Task brief
Your task is to retype the lines from the opening of the material through the line that includes "return s / t". Do not copy the pictures.

— begin Recorded information —

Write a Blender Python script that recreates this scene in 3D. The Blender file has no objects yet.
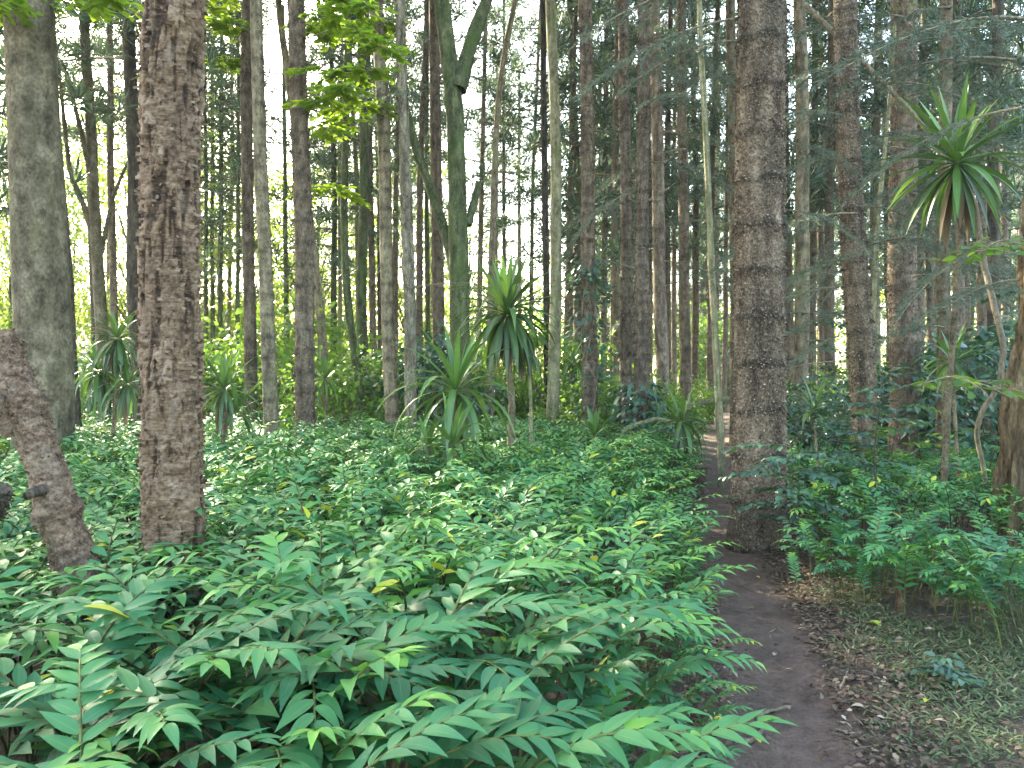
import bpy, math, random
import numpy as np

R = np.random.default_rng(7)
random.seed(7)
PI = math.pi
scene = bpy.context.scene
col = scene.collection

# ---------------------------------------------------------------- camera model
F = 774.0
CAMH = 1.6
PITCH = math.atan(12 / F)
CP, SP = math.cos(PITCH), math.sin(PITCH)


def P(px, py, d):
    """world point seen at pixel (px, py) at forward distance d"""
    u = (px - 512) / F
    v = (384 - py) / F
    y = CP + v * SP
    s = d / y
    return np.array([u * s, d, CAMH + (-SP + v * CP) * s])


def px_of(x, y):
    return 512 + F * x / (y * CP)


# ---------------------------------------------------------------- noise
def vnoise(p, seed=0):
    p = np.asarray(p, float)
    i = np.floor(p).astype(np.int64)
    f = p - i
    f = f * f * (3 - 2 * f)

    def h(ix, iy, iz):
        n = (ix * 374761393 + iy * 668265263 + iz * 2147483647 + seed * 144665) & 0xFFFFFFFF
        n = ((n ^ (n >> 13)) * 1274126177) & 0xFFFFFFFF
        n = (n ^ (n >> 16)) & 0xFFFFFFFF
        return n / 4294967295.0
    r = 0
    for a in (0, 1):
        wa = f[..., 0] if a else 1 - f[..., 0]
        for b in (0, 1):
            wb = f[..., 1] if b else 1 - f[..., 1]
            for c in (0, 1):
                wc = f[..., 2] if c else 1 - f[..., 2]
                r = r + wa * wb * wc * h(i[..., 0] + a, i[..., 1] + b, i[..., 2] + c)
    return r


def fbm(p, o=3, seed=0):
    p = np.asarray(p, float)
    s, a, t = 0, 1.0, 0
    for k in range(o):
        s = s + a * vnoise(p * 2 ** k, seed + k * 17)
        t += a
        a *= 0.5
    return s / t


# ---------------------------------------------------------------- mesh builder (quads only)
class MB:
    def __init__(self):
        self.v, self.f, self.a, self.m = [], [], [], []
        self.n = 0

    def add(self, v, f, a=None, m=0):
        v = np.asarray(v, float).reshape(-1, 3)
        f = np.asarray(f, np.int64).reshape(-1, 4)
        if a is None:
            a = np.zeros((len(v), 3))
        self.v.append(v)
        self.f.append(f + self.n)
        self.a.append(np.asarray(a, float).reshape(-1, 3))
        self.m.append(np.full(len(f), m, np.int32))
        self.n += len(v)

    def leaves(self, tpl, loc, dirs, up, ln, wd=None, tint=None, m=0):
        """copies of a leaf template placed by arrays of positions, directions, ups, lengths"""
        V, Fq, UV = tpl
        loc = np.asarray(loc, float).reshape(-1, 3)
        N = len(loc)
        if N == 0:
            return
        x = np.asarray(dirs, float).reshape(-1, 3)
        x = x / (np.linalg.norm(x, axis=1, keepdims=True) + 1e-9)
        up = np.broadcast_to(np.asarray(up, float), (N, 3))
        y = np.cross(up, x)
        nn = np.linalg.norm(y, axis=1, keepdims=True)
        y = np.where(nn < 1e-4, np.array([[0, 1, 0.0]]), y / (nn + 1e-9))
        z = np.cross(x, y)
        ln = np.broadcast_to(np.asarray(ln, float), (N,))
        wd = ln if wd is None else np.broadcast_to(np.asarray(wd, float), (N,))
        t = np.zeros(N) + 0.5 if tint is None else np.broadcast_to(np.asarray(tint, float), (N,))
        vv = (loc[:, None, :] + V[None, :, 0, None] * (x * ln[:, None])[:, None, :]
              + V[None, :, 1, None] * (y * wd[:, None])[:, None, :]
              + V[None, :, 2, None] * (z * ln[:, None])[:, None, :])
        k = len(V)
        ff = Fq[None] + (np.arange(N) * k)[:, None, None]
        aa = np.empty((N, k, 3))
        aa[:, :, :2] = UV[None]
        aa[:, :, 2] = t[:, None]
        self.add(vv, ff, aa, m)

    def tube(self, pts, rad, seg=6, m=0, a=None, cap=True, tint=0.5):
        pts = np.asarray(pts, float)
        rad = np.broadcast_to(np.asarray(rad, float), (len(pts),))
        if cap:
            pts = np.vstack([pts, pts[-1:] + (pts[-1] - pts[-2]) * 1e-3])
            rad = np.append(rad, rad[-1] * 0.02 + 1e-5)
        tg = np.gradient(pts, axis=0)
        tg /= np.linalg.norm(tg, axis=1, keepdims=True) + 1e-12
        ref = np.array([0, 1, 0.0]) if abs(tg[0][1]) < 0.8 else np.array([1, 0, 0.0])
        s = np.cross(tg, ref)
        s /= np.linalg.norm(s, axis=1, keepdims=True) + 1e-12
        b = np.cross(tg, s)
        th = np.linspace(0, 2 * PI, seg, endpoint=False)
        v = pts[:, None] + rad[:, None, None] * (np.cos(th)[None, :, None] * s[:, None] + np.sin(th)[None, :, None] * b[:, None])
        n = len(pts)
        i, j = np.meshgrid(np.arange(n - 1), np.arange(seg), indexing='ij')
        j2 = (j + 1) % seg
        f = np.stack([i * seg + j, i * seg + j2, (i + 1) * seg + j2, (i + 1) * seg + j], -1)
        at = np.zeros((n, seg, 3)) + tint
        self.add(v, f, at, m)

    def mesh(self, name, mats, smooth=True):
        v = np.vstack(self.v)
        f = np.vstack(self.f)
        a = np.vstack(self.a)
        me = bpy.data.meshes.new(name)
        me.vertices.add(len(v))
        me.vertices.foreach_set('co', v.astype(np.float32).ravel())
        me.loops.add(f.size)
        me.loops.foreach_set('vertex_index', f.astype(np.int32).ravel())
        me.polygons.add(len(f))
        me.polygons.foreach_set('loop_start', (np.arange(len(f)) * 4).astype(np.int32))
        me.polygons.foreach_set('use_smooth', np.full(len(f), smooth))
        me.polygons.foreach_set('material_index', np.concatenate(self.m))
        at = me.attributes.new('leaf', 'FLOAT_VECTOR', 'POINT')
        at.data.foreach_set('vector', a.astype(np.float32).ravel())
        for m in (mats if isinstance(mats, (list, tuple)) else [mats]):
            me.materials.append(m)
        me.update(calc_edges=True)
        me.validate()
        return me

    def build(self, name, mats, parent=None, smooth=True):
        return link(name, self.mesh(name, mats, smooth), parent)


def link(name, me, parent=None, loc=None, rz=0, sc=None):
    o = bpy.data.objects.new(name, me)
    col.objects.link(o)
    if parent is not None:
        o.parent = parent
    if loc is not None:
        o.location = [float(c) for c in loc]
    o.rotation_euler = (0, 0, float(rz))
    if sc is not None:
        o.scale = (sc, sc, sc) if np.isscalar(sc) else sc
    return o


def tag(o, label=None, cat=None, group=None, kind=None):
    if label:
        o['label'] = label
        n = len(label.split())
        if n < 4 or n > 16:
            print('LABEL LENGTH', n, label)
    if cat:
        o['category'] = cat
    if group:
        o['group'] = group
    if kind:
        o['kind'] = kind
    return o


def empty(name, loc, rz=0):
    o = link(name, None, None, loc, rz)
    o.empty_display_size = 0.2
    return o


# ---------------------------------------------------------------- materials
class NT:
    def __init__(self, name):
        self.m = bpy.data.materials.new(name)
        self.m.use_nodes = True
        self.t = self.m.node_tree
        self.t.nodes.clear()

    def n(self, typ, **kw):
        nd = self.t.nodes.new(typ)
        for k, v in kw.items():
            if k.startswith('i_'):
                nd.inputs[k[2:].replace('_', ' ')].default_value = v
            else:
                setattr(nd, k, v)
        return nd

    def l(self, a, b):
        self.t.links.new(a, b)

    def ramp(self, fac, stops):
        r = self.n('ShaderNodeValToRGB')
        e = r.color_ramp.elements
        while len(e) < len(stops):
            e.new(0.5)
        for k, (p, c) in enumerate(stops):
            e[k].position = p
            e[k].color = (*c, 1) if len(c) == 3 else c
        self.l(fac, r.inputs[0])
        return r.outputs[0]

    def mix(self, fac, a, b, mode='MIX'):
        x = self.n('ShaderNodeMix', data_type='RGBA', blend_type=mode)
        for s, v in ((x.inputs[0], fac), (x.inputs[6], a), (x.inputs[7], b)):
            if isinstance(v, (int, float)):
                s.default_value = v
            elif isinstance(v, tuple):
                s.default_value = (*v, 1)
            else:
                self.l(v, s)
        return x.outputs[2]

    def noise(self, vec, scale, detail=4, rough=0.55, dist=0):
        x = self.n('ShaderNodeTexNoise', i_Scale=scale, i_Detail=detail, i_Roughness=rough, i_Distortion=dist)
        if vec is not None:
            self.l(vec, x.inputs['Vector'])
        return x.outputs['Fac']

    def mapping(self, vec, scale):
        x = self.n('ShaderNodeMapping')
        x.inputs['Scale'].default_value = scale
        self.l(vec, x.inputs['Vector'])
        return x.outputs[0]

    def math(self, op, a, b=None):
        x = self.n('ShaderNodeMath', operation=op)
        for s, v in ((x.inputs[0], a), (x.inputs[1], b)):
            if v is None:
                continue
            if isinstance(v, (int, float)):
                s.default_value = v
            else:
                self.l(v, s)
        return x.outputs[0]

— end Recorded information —

Result
Write a Blender Python script that recreates this scene in 3D. The Blender file has no objects yet.
import bpy, math, random
import numpy as np

R = np.random.default_rng(7)
random.seed(7)
PI = math.pi
scene = bpy.context.scene
col = scene.collection

# ---------------------------------------------------------------- camera model
F = 774.0
CAMH = 1.6
PITCH = math.atan(12 / F)
CP, SP = math.cos(PITCH), math.sin(PITCH)


def P(px, py, d):
    """world point seen at pixel (px, py) at forward distance d"""
    u = (px - 512) / F
    v = (384 - py) / F
    y = CP + v * SP
    s = d / y
    return np.array([u * s, d, CAMH + (-SP + v * CP) * s])


def px_of(x, y):
    return 512 + F * x / (y * CP)


# ---------------------------------------------------------------- noise
def vnoise(p, seed=0):
    p = np.asarray(p, float)
    i = np.floor(p).astype(np.int64)
    f = p - i
    f = f * f * (3 - 2 * f)

    def h(ix, iy, iz):
        n = (ix * 374761393 + iy * 668265263 + iz * 2147483647 + seed * 144665) & 0xFFFFFFFF
        n = ((n ^ (n >> 13)) * 1274126177) & 0xFFFFFFFF
        n = (n ^ (n >> 16)) & 0xFFFFFFFF
        return n / 4294967295.0
    r = 0
    for a in (0, 1):
        wa = f[..., 0] if a else 1 - f[..., 0]
        for b in (0, 1):
            wb = f[..., 1] if b else 1 - f[..., 1]
            for c in (0, 1):
                wc = f[..., 2] if c else 1 - f[..., 2]
                r = r + wa * wb * wc * h(i[..., 0] + a, i[..., 1] + b, i[..., 2] + c)
    return r


def fbm(p, o=3, seed=0):
    p = np.asarray(p, float)
    s, a, t = 0, 1.0, 0
    for k in range(o):
        s = s + a * vnoise(p * 2 ** k, seed + k * 17)
        t += a
        a *= 0.5
    return s / t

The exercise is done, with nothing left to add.